Lirica
LA SONNAMBULA

La Sonnambula: un dramma dell’incomunicabilità

La Sonnambula
La Sonnambula © Edoardo Piva

Nonostante la resa piuttosto statica dell'allestimento, La Sonnambula stabilisce la piena maturità artistica del compositore catanese, grazie a virtuosismi vocali e melodici che lo spettatore ascolta ammaliato.

Dopo un'assenza di oltre vent'anni dalle scene torinesi torna al Teatro Regio La Sonnambula di Vincenzo Bellini, nello storico allestimento del 1998 firmato da Mauro Avogadro, con le scene di Giacomo Andrico e i costumi di Giovanna Buzzi.
Sul podio, al suo debutto con l’orchestra dell’ente lirico torinese, Renato Balsadonna. La sua direzione d’orchestra, rispettando la partitura belliniana, risulta lineare, ma la resa all’ascolto non sembra adattarsi molto a un teatro d’opera, bensì a un ambiente piuttosto intimo e raccolto.

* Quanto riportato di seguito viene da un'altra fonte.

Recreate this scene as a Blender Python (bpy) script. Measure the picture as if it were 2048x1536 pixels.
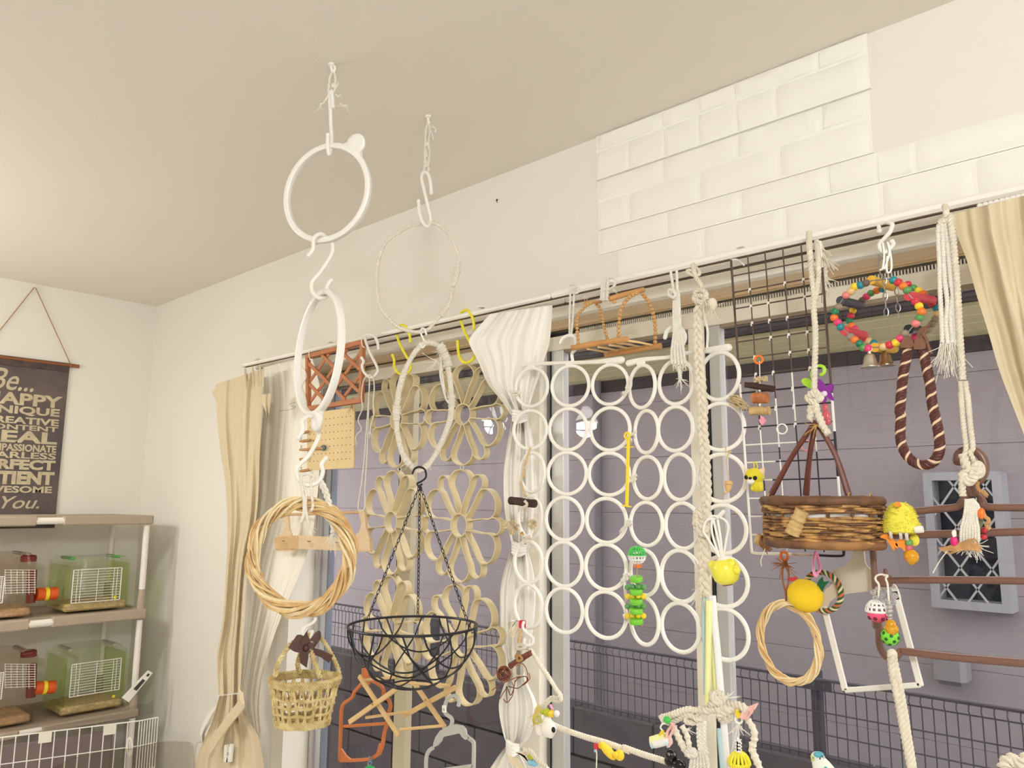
import bpy, math, random
import numpy as np
from mathutils import Vector, Matrix
random.seed(7); rng = np.random.default_rng(7)
PI = math.pi
for o in list(bpy.data.objects): bpy.data.objects.remove(o)
SC = bpy.context.scene; COL = SC.collection
# ------------------------------------------------------------------ camera
CZ = 1.45
YAW, PITCH, ROLL, FPX = math.radians(42.85), math.radians(8.66), math.radians(0.39), 1563.0
_f = np.array([-math.sin(YAW)*math.cos(PITCH), math.cos(YAW)*math.cos(PITCH), math.sin(PITCH)])
_r = np.array([math.cos(YAW), math.sin(YAW), 0.]); _u = np.cross(_r, _f)
_R = math.cos(ROLL)*_r + math.sin(ROLL)*_u; _U = -math.sin(ROLL)*_r + math.cos(ROLL)*_u
cam_d = bpy.data.cameras.new('camera'); cam = bpy.data.objects.new('camera', cam_d); COL.objects.link(cam)
cam_d.sensor_fit = 'HORIZONTAL'; cam_d.sensor_width = 36; cam_d.lens = 36*FPX/2048; cam_d.clip_start = .02
cam.matrix_world = Matrix(((_R[0], _U[0], -_f[0], 0), (_R[1], _U[1], -_f[1], 0), (_R[2], _U[2], -_f[2], CZ), (0, 0, 0, 1)))
SC.camera = cam
# ------------------------------------------------------------------ world, lamps, exposure
SC.view_settings.view_transform = 'Standard'; SC.view_settings.look = 'None'
SC.view_settings.gamma = 1; SC.view_settings.use_curve_mapping = False
SC.view_settings.exposure = 0.25
SC.cycles.use_denoising = True; SC.cycles.max_bounces = 10; SC.cycles.transparent_max_bounces = 24
SC.cycles.sample_clamp_indirect = 6
w = bpy.data.worlds.new('dusk_sky'); SC.world = w; w.use_nodes = True
w.node_tree.nodes['Background'].inputs[0].default_value = (1.0, .96, .98, 1)
w.node_tree.nodes['Background'].inputs[1].default_value = 6.0
CEIL = CZ+1.02
l = bpy.data.lights.new('ceiling_lamp_light', 'POINT'); l.energy = 79; l.color = (.94, .985, 1.04); l.shadow_soft_size = .13
o = bpy.data.objects.new('ceiling_lamp_light', l); o.location = (.75, -.7, CEIL-.30); COL.objects.link(o)
CH = ((-3.07, -.41), (-3.43, .06), (-3.40, -.50), (-3.02, .02))     # four shades of the pendant behind the camera's left shoulder
for cx_, cy_ in CH:
    l = bpy.data.lights.new('pendant_bulb_light', 'POINT'); l.energy = 8.6; l.color = (1, .985, .97); l.shadow_soft_size = .07
    o = bpy.data.objects.new('pendant_bulb_light', l); o.location = (cx_, cy_, CZ+.49); COL.objects.link(o)

# ------------------------------------------------------------------ pixel rays -> points on real planes
def ray(u, v): return _R*(u-1024)/FPX + _U*(768-v)/FPX + _f
CAM = np.array([0, 0, CZ])
def at(u, v, x=None, y=None, z=None):
    r = ray(u, v)
    k = x/r[0] if x is not None else y/r[1] if y is not None else (z-CZ)/r[2]
    return CAM + r*k
def depth(p): return float((np.asarray(p, float)-CAM)@_f)
class Plane:
    """upright plane through a point; yaw 0 faces the room (-Y), positive turns towards the left"""
    def __init__(s, p, yaw=0., lean=0.):
        s.p = np.asarray(p, float); s.yaw = yaw
        s.n = np.array([-math.sin(yaw)*math.cos(lean), math.cos(yaw)*math.cos(lean), math.sin(lean)])
        s.r = np.array([math.cos(yaw), math.sin(yaw), 0.]); s.u = np.cross(s.r, s.n)
    def at(s, u, v, off=0.):
        r = ray(u, v); t = ((s.p-CAM)@s.n - off)/(r@s.n)
        return CAM + r*t
    def pts(s, L, off=0.):
        return [s.at(q[0], q[1], off + (q[2] if len(q) > 2 else 0.)) for q in L]
    def px(s, u=None, v=None):        # metres per pixel there
        return depth(s.at(u, v) if u is not None else s.p)/FPX
def yplane(y): return Plane((0, y, CZ), 0.)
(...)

Dal canto suo, il coro diretto da Andrea Secchi assolve solo in parte la sua funzione di “personaggio”: ineccepibile dal punto di vista della resa vocale d’insieme, quando rappresenta sia la montagna incontaminata che parla, sia il chiacchiericcio di una piccola comunità di villici svizzeri; ma escludendo l’ingresso iniziale sul palcoscenico con l’acclamazione di giubilo per lo sposalizio imminente tra Amina ed Elvino (“Viva Amina!”), la sua presenza rimane marginale e piuttosto distratta sul palcoscenico. Ed è un peccato, considerando che il coro potrebbe essere l’elemento che più si presta al totale riempimento dello spazio scenico, inteso all’interno di un progetto scenografico più ampio che non si limiti a una mera rappresentazione idealizzata dell’idilliaco paesaggio svizzero.


Amina patologica

La visione registica di Mauro Avogadro va oltre la precisa volontà di Bellini di affermare, accentuandola, la purezza della protagonista. In questo allestimento, nel corso di due atti e un cambio scena, Amina subisce una discutibile, quanto interessante trasformazione: da candida eroina diventa una persona con disturbi relazionali, affetta da una patologia psichica – il sonnambulismo – che la rende diversa: la sua tormentata relazione con Elvino le procura un trauma profondo, che può essere sublimato solo trovando rifugio in una dimensione quasi ultraterrena tra sogno e realtà, con il conseguente allontanamento forzato dal promesso sposo e dall’intera comunità.
La Sonnambula è, dunque, un dramma sull’incomunicabilità: la protagonista cerca per tutta la durata dell’opera di farsi ascoltare dal suo amato, ma lui si scioglie solo nel finale. Un lieto fine repentino, di totale disincanto, con i due amanti che si sposano e tutto il villaggio a festeggiare il loro amore.


Come sonnambuli, fino all’ultima nota

Bellini resta conforme alla tradizione del cosiddetto belcanto, ampliandola con il gusto romantico molto familiare al pubblico ottocentesco. Il conflitto tra amore e senso del dovere e l’immancabile triangolo ingaggiato tra due innamorati e un basso-baritono (il conte Rodolfo, signore del villaggio) che si frappone tra loro sono gli elementi fondamentali per cogliere la psicologia dei personaggi.

Il virtuosismo espressivo che assume la voce della soprano Ekaterina Sadovnikova la colloca in una dimensione ultraterrena, confermando l’estro melodico di Bellini nel delicato equilibrio tra raffinatezza melodica e pathos. Antonino Siragusa, nel ruolo di Elvino, si pone con naturalezza in contrapposizione con Amina: gli atteggiamenti di sfiducia e gelosia di un fidanzato con l’esigenza di ritrovare nella donna amata le caratteristiche della madre defunta sono archetipi propri della società contadina.

Nicola Ulivieri si cala con il giusto distacco nei panni del conte Rodolfo, libertino illuminato, sensibile al fascino femminile, ma che ben conosce gli effetti del sonnambulismo: un personaggio che rimane ambiguo per tutto il primo atto, ma che assume una connotazione salvifica per Amina, instillando nello spettatore il dubbio di un legame di paternità con la controversa eroina. Infine, Daniela Cappiello è un’efficace e convincente Lisa, ostessa e amante di Elvino; ammiccante nel portamento, nella mimica e nella voce, esprime con la massima semplicità tutta l’invidia pronta a esplodere contro Amina, il cui candore non è comunque privo di contraddizioni.

Insomma, nonostante la resa piuttosto statica dell'allestimento, La Sonnambula stabilisce la piena maturità artistica del compositore catanese, grazie a virtuosismi vocali e melodici che lo spettatore ascolta ammaliato, come fosse un sonnambulo, fino all’ultima nota.